@Account Closed
Don't be embarrassed. You are going to kill it. Here are your steps with numbers that are more consitant. Youe methodology is quite possible. You have to get all the ducks in a row, but it is very possible. I have done this more than a handful of times.
1. Find a house worth 100k
2. Buy it at a good deal for 65k (REO, pre-foreclosure)
3. Private lender funds me the 65k plus another 3k for closing costs and another 15k for rehab at 11% interest (interest is annual so you monthly payment is about $761 a month). You will also need $761 a month for the period the house is vacant and you are rehabbing it. Let's assume 3 months (long for me but ou never now. That puts you all in (your money) at about $2,300 ($761x3months of rehab and rent up).

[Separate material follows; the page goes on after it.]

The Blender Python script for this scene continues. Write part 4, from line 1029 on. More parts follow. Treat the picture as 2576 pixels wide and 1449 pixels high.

4. Hold the property for a rental cash flow. Need this baby to rent for $1,200-1,300 a month to be safe here and likely needing to manage yourself while the private money loan is out to make the expenses/rent ratio work, but at $1,200 a month you are left with $439 a month for all the expenses associated with the rental (taxes, insurance, repairs, etc. - I'll let you get to that but with the 50% rule your expenses would be $600 a month so you are playing dangerous if you have a big repair with no reserves).
5. Pay the lender interest only for 1 year (or how ever long the term is for) at $761/mo. You want the term to be the minimum time period it take to replace the interest only private money with long-term financing.
6. After "seasoning" the property and waiting the year, cash out refinance the property with a fixed 30yr at 80% of the ARV (which is now 100k) - You can bet there will not be much appreciation n one year and the bank you are getting a loan from will be very suspect if it is a ton. Let's assume no appreciation. (your payment will now be roughly $450 a month assuming 80k loan 30 yr fixed at 5.25%.
7. After refinancing costs, you will net about 76k (this assumes only 4k to refi and that it is not rolled into the loan. If you roll it in it will increase your payment and the house will need to appraise for more than 100k. Use the 76k from the cash out and pay back the lender his 80k (leaving you paying 4k out of pocket to clean this all up.
8. After all is said and done, you will have $6,300 out of your personal pocket when all the dust settles. You could have a little less if your expeses running the rental for the first year were less than expected, but the expenses will come whether this month or next (referring to the $1,200-761 interest payment while the private loan is in place. You will also have a property with a net cash flow of about $200-300 a month (depending on who manages and how the expenses roll out). Leaving you wth a estimated 35%-55% cash on cash return and an equity position of about 20k (less sellign costs which would be around 6-8% of the sales price).
Now you can adjust each of the numbers for actual based on a close to true scenario.